Private schools in North Carolina also choose nationally standardized tests and don’t take state standardized tests. That makes comparing how well the private and public schools are doing difficult but not impossible, Cowen said.

He’s optimistic that a new data-sharing agreement between the state and North Carolina State University to study the voucher program will shed light on academic outcomes. Having that information would provide greater transparency for the program than other states have chosen to do, he said.

Wolf said requiring private schools to administer state exams, in addition to the exams they already choose to administer, is a non-starter for a lot of private schools. Tests often drive curriculum choices, and private schools would rather maintain their own way of educating students, Wolf said.

That’s pushed many lower-quality schools — desperate for more funds and more students — to dominate voucher programs in states that require that.

In Louisiana, state test results were dismal for voucher students. Researchers found that the more private schools were asked to be regulated like public schools, the less they wanted to be involved in the state’s voucher program. In other words, they believed their schools would be more successful if they weren’t subject to the rules that limit public schools.

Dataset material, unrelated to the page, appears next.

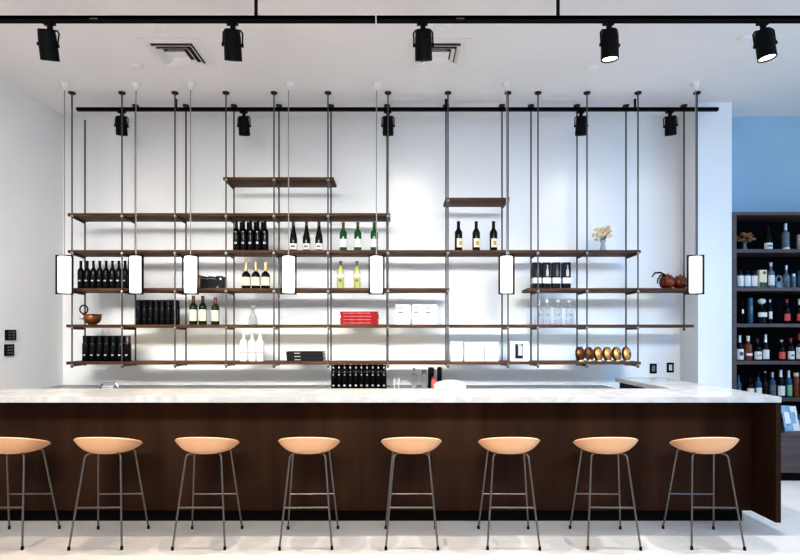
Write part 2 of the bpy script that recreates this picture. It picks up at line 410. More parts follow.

But Cowen said national standardized tests should still be helpful for determining whether the private schools are providing a quality education, even if they don’t administer state standardized tests.

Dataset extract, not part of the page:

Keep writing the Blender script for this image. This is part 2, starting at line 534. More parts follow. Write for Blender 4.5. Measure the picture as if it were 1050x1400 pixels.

The tests may technically be different, but not by much.

“You’re not going to get a kid who aces the SAT but flunks the ACT,” Cowen said. “It doesn’t work that way.”

'Have to have accountability'

The bottom line for Cowen is that states need to find some way to hold private schools accountable for providing a quality education when they use public dollars.

“Public dollars have to have accountability behind them in the education space,” Cowen said.

At least 50% of funds go to children whose families qualify for free or reduced-price school meals. The lowest-income families would receive more than $7,000 in a year, while the wealthiest would receive more than $3,000 in a year, starting in the 2024-25 school year. For the first time, students already attending a private school would also be eligible for the vouchers.

Research is mixed on the impact of private school vouchers on student achievement, with some studies showing performance declines in some states among students who transferred to private schools while studies in other areas showed higher graduation rates among voucher recipients.
The most successful voucher programs — where students who received them had higher high school graduation rates and college-going rates — have high levels of community support programming for them, Wolf said. People can’t choose a school for their child without significant help. He suspects some of Florida’s success has been related to a nonprofit that works directly with families on eligibility and applying to schools.